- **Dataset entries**
▼

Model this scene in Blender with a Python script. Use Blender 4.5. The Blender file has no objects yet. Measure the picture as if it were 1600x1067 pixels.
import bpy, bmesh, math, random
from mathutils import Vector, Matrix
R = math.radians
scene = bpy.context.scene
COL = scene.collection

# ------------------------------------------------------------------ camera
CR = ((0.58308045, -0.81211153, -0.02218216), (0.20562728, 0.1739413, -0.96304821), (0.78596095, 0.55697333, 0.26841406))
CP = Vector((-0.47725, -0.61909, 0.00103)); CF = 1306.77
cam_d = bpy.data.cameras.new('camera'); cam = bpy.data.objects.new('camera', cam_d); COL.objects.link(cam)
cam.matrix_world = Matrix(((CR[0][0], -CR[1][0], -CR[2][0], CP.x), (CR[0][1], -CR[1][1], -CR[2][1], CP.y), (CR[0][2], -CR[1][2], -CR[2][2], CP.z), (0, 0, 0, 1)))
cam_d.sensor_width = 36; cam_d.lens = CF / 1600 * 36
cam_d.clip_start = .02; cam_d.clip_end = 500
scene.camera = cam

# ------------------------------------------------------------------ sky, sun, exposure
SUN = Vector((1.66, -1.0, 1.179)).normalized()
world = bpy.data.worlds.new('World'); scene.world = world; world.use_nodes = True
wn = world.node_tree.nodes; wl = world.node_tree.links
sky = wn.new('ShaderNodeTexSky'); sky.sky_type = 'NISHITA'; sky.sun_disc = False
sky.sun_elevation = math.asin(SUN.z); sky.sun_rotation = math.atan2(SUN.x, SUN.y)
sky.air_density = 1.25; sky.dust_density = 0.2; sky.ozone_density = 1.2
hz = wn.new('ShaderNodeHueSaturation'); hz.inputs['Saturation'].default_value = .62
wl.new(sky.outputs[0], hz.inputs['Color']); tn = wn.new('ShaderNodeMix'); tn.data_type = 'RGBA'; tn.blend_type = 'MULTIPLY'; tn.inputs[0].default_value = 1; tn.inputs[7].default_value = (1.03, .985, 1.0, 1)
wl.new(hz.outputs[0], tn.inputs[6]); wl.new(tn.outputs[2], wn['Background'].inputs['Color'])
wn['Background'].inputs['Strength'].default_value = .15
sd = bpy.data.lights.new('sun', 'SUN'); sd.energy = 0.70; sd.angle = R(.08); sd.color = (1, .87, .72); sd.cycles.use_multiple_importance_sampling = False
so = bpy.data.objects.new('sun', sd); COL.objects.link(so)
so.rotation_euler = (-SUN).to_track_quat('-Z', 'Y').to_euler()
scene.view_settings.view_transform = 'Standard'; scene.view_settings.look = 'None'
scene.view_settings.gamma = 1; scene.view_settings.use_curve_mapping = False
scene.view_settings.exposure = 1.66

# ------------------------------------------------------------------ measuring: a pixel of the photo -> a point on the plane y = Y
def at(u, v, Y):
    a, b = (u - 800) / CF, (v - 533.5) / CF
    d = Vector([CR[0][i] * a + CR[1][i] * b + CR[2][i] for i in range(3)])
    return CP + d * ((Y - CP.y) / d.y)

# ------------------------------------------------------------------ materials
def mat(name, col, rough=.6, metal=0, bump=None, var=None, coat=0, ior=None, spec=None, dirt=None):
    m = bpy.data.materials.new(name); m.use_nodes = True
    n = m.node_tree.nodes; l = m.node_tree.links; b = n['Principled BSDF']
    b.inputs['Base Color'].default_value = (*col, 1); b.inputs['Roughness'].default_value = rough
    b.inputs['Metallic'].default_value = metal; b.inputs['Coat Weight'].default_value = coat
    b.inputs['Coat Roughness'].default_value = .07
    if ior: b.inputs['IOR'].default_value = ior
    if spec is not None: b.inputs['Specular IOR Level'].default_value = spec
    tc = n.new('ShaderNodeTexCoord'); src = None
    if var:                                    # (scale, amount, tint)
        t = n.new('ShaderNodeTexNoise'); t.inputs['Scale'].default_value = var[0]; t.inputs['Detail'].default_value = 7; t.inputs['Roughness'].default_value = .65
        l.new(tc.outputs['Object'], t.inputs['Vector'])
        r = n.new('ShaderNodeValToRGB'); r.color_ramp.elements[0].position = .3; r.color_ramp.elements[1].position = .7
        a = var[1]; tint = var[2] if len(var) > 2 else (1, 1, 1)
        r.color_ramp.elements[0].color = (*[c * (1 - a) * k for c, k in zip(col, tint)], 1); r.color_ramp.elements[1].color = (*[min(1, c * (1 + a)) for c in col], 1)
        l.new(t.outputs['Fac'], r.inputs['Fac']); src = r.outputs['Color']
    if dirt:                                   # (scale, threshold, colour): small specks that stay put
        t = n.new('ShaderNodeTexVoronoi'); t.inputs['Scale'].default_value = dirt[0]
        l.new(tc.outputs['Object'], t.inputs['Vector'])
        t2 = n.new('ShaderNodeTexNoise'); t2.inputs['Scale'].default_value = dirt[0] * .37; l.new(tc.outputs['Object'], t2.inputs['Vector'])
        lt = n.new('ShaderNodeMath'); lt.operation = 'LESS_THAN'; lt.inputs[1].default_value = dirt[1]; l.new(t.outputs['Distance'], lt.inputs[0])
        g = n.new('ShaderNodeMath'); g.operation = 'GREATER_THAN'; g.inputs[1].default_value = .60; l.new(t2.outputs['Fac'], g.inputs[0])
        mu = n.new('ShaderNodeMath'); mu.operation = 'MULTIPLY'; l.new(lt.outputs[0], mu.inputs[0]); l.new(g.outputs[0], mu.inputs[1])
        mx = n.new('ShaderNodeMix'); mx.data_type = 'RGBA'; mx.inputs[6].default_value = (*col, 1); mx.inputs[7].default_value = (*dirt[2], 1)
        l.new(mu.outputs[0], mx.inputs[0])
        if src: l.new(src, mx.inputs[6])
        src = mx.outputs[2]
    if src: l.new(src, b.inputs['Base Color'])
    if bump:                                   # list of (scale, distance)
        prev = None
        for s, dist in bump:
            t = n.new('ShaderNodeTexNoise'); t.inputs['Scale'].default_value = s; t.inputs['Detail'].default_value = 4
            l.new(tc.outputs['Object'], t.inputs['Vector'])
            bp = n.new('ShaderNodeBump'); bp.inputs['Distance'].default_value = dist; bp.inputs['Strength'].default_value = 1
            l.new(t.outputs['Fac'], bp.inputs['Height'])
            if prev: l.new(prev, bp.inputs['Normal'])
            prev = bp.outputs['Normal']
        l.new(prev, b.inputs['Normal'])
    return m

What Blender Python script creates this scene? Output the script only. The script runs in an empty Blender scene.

▲

- **Set exercise**
Could you quote the material above in full, exactly as it stands?

- **Result of the exercise**
Model this scene in Blender with a Python script. Use Blender 4.5. The Blender file has no objects yet. Measure the picture as if it were 1600x1067 pixels.
import bpy, bmesh, math, random
from mathutils import Vector, Matrix
R = math.radians
scene = bpy.context.scene
COL = scene.collection

# ------------------------------------------------------------------ camera
CR = ((0.58308045, -0.81211153, -0.02218216), (0.20562728, 0.1739413, -0.96304821), (0.78596095, 0.55697333, 0.26841406))
CP = Vector((-0.47725, -0.61909, 0.00103)); CF = 1306.77
cam_d = bpy.data.cameras.new('camera'); cam = bpy.data.objects.new('camera', cam_d); COL.objects.link(cam)
cam.matrix_world = Matrix(((CR[0][0], -CR[1][0], -CR[2][0], CP.x), (CR[0][1], -CR[1][1], -CR[2][1], CP.y), (CR[0][2], -CR[1][2], -CR[2][2], CP.z), (0, 0, 0, 1)))
cam_d.sensor_width = 36; cam_d.lens = CF / 1600 * 36
cam_d.clip_start = .02; cam_d.clip_end = 500
scene.camera = cam

# ------------------------------------------------------------------ sky, sun, exposure
SUN = Vector((1.66, -1.0, 1.179)).normalized()
world = bpy.data.worlds.new('World'); scene.world = world; world.use_nodes = True
wn = world.node_tree.nodes; wl = world.node_tree.links
sky = wn.new('ShaderNodeTexSky'); sky.sky_type = 'NISHITA'; sky.sun_disc = False
sky.sun_elevation = math.asin(SUN.z); sky.sun_rotation = math.atan2(SUN.x, SUN.y)
sky.air_density = 1.25; sky.dust_density = 0.2; sky.ozone_density = 1.2
hz = wn.new('ShaderNodeHueSaturation'); hz.inputs['Saturation'].default_value = .62
wl.new(sky.outputs[0], hz.inputs['Color']); tn = wn.new('ShaderNodeMix'); tn.data_type = 'RGBA'; tn.blend_type = 'MULTIPLY'; tn.inputs[0].default_value = 1; tn.inputs[7].default_value = (1.03, .985, 1.0, 1)
wl.new(hz.outputs[0], tn.inputs[6]); wl.new(tn.outputs[2], wn['Background'].inputs['Color'])
wn['Background'].inputs['Strength'].default_value = .15
sd = bpy.data.lights.new('sun', 'SUN'); sd.energy = 0.70; sd.angle = R(.08); sd.color = (1, .87, .72); sd.cycles.use_multiple_importance_sampling = False
so = bpy.data.objects.new('sun', sd); COL.objects.link(so)
so.rotation_euler = (-SUN).to_track_quat('-Z', 'Y').to_euler()
scene.view_settings.view_transform = 'Standard'; scene.view_settings.look = 'None'
scene.view_settings.gamma = 1; scene.view_settings.use_curve_mapping = False
scene.view_settings.exposure = 1.66

# ------------------------------------------------------------------ measuring: a pixel of the photo -> a point on the plane y = Y
def at(u, v, Y):
    a, b = (u - 800) / CF, (v - 533.5) / CF
    d = Vector([CR[0][i] * a + CR[1][i] * b + CR[2][i] for i in range(3)])
    return CP + d * ((Y - CP.y) / d.y)

# ------------------------------------------------------------------ materials
def mat(name, col, rough=.6, metal=0, bump=None, var=None, coat=0, ior=None, spec=None, dirt=None):
    m = bpy.data.materials.new(name); m.use_nodes = True
    n = m.node_tree.nodes; l = m.node_tree.links; b = n['Principled BSDF']
    b.inputs['Base Color'].default_value = (*col, 1); b.inputs['Roughness'].default_value = rough
    b.inputs['Metallic'].default_value = metal; b.inputs['Coat Weight'].default_value = coat
    b.inputs['Coat Roughness'].default_value = .07
    if ior: b.inputs['IOR'].default_value = ior
    if spec is not None: b.inputs['Specular IOR Level'].default_value = spec
    tc = n.new('ShaderNodeTexCoord'); src = None
    if var:                                    # (scale, amount, tint)
        t = n.new('ShaderNodeTexNoise'); t.inputs['Scale'].default_value = var[0]; t.inputs['Detail'].default_value = 7; t.inputs['Roughness'].default_value = .65
        l.new(tc.outputs['Object'], t.inputs['Vector'])
        r = n.new('ShaderNodeValToRGB'); r.color_ramp.elements[0].position = .3; r.color_ramp.elements[1].position = .7
        a = var[1]; tint = var[2] if len(var) > 2 else (1, 1, 1)
        r.color_ramp.elements[0].color = (*[c * (1 - a) * k for c, k in zip(col, tint)], 1); r.color_ramp.elements[1].color = (*[min(1, c * (1 + a)) for c in col], 1)
        l.new(t.outputs['Fac'], r.inputs['Fac']); src = r.outputs['Color']
    if dirt:                                   # (scale, threshold, colour): small specks that stay put
        t = n.new('ShaderNodeTexVoronoi'); t.inputs['Scale'].default_value = dirt[0]
        l.new(tc.outputs['Object'], t.inputs['Vector'])
        t2 = n.new('ShaderNodeTexNoise'); t2.inputs['Scale'].default_value = dirt[0] * .37; l.new(tc.outputs['Object'], t2.inputs['Vector'])
        lt = n.new('ShaderNodeMath'); lt.operation = 'LESS_THAN'; lt.inputs[1].default_value = dirt[1]; l.new(t.outputs['Distance'], lt.inputs[0])
        g = n.new('ShaderNodeMath'); g.operation = 'GREATER_THAN'; g.inputs[1].default_value = .60; l.new(t2.outputs['Fac'], g.inputs[0])
        mu = n.new('ShaderNodeMath'); mu.operation = 'MULTIPLY'; l.new(lt.outputs[0], mu.inputs[0]); l.new(g.outputs[0], mu.inputs[1])
        mx = n.new('ShaderNodeMix'); mx.data_type = 'RGBA'; mx.inputs[6].default_value = (*col, 1); mx.inputs[7].default_value = (*dirt[2], 1)
        l.new(mu.outputs[0], mx.inputs[0])
        if src: l.new(src, mx.inputs[6])
        src = mx.outputs[2]
    if src: l.new(src, b.inputs['Base Color'])
    if bump:                                   # list of (scale, distance)
        prev = None
        for s, dist in bump:
            t = n.new('ShaderNodeTexNoise'); t.inputs['Scale'].default_value = s; t.inputs['Detail'].default_value = 4
            l.new(tc.outputs['Object'], t.inputs['Vector'])
            bp = n.new('ShaderNodeBump'); bp.inputs['Distance'].default_value = dist; bp.inputs['Strength'].default_value = 1
            l.new(t.outputs['Fac'], bp.inputs['Height'])
            if prev: l.new(prev, bp.inputs['Normal'])
            prev = bp.outputs['Normal']
        l.new(prev, b.inputs['Normal'])
    return m

What Blender Python script creates this scene? Output the script only. The script runs in an empty Blender scene.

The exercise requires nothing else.